Written task: Search the listing for "follow" and copy every line where it appears.

Data listing:

>> START

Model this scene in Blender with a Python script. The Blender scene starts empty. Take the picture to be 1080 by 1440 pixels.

>> END
>> START

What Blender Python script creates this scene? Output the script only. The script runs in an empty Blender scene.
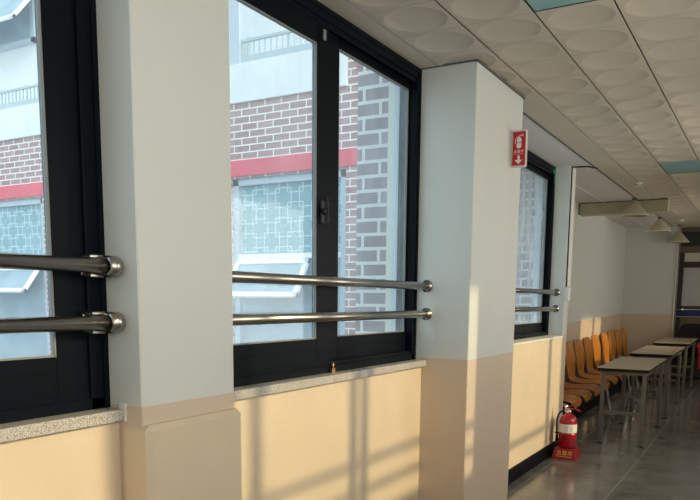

>> END
>> START

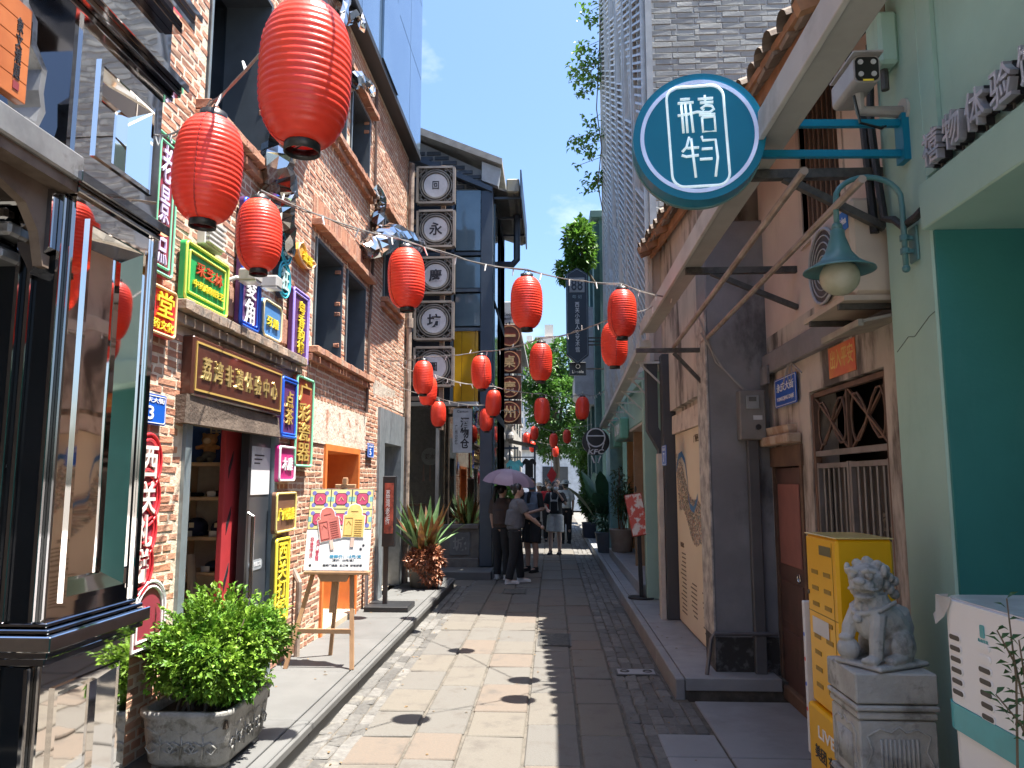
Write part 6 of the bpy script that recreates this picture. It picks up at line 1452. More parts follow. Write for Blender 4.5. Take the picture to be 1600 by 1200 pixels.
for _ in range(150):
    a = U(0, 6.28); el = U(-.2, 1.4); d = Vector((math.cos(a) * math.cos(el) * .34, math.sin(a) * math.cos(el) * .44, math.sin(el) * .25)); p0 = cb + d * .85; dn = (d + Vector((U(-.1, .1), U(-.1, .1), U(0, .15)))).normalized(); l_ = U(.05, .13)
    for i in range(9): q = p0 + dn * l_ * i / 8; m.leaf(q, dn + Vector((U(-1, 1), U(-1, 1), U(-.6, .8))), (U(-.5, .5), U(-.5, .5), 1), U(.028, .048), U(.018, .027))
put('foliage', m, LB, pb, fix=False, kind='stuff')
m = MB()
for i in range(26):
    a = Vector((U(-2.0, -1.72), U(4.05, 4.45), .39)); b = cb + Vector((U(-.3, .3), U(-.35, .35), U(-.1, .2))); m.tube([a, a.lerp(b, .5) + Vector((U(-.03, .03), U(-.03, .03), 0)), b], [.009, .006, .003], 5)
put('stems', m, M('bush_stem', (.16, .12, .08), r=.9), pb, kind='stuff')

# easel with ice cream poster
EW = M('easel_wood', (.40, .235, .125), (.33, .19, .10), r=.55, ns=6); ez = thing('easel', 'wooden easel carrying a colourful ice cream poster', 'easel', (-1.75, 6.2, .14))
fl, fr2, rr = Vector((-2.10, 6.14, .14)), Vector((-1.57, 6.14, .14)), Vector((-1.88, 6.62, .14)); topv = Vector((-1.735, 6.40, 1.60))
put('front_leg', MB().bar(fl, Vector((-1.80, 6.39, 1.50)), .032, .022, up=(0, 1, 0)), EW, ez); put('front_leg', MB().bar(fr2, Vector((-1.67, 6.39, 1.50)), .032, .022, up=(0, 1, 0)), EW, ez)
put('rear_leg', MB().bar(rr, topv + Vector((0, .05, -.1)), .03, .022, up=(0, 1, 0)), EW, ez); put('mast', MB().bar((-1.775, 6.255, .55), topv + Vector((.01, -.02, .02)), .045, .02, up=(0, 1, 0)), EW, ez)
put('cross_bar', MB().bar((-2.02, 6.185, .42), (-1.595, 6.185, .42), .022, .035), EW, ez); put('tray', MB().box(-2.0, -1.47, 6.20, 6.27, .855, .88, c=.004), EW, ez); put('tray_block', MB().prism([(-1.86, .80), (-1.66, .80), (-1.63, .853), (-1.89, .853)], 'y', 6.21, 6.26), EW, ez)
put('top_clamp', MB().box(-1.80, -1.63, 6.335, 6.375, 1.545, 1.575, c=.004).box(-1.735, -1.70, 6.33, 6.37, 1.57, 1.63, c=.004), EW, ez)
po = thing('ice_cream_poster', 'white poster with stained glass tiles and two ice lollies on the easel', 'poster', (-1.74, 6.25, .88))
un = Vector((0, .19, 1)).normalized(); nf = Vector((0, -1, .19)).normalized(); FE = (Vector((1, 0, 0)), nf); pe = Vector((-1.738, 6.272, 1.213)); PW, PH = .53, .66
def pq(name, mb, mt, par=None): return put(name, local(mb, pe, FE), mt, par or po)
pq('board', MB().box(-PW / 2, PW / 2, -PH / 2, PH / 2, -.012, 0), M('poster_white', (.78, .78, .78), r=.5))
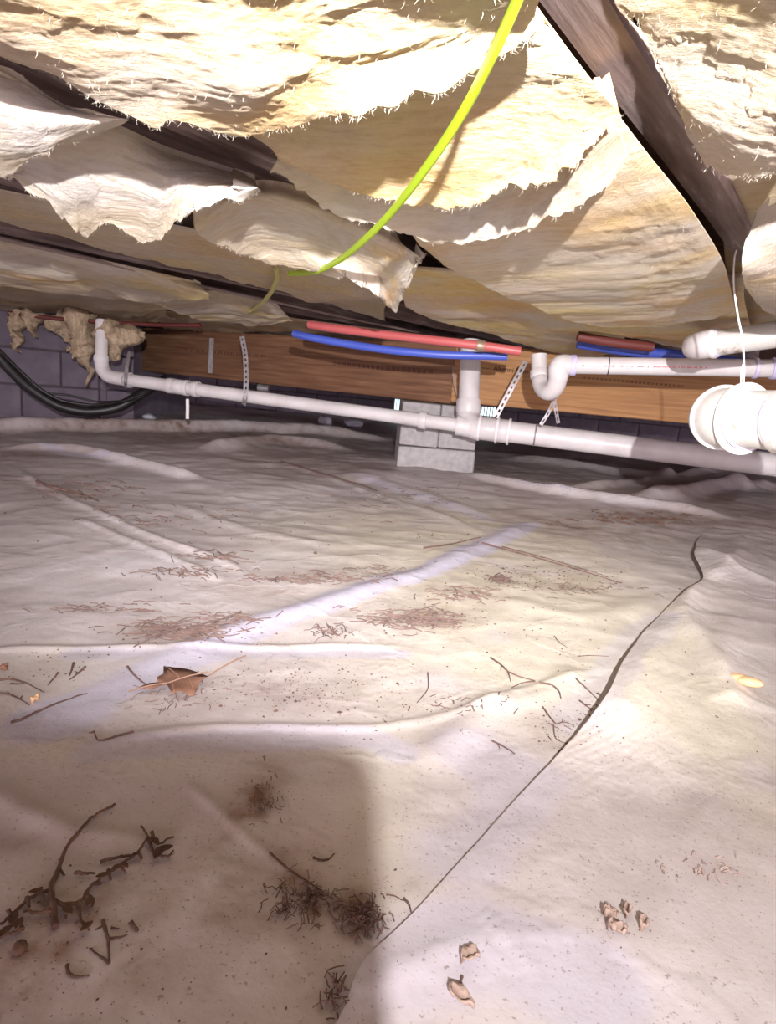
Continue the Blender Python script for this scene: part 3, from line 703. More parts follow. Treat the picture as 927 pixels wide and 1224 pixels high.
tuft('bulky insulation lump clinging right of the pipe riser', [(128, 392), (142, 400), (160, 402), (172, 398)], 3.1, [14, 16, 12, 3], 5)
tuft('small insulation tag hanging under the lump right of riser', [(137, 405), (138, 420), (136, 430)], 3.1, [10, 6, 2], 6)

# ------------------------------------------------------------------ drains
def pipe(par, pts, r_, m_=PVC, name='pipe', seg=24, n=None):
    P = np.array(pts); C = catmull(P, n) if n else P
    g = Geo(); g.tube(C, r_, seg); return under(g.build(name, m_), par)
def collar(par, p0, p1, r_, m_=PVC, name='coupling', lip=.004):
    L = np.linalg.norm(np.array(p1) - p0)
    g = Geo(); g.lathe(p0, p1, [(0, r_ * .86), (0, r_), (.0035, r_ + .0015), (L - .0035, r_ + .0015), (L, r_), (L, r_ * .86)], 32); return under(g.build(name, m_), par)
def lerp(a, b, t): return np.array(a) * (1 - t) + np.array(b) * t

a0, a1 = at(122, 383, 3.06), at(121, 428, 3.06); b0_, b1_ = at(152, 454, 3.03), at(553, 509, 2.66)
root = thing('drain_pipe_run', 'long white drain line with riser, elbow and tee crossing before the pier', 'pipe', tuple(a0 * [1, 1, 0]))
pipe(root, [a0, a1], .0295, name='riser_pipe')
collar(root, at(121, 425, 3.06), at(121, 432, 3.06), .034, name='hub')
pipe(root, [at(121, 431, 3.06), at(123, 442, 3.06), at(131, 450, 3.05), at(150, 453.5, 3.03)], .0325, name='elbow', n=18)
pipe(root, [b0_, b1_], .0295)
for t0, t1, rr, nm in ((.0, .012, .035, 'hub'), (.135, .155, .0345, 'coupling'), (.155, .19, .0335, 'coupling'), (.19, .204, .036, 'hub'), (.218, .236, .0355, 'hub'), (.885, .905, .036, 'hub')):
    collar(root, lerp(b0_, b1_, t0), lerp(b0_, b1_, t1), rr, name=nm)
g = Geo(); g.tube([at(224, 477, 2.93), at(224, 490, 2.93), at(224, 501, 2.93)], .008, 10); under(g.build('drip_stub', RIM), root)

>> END

Result of the task:
Write part 6 of the bpy script that recreates this picture. It picks up at line 1452. More parts follow. Write for Blender 4.5. Take the picture to be 1600 by 1200 pixels.
Continue the Blender Python script for this scene: part 3, from line 703. More parts follow. Treat the picture as 927 pixels wide and 1224 pixels high.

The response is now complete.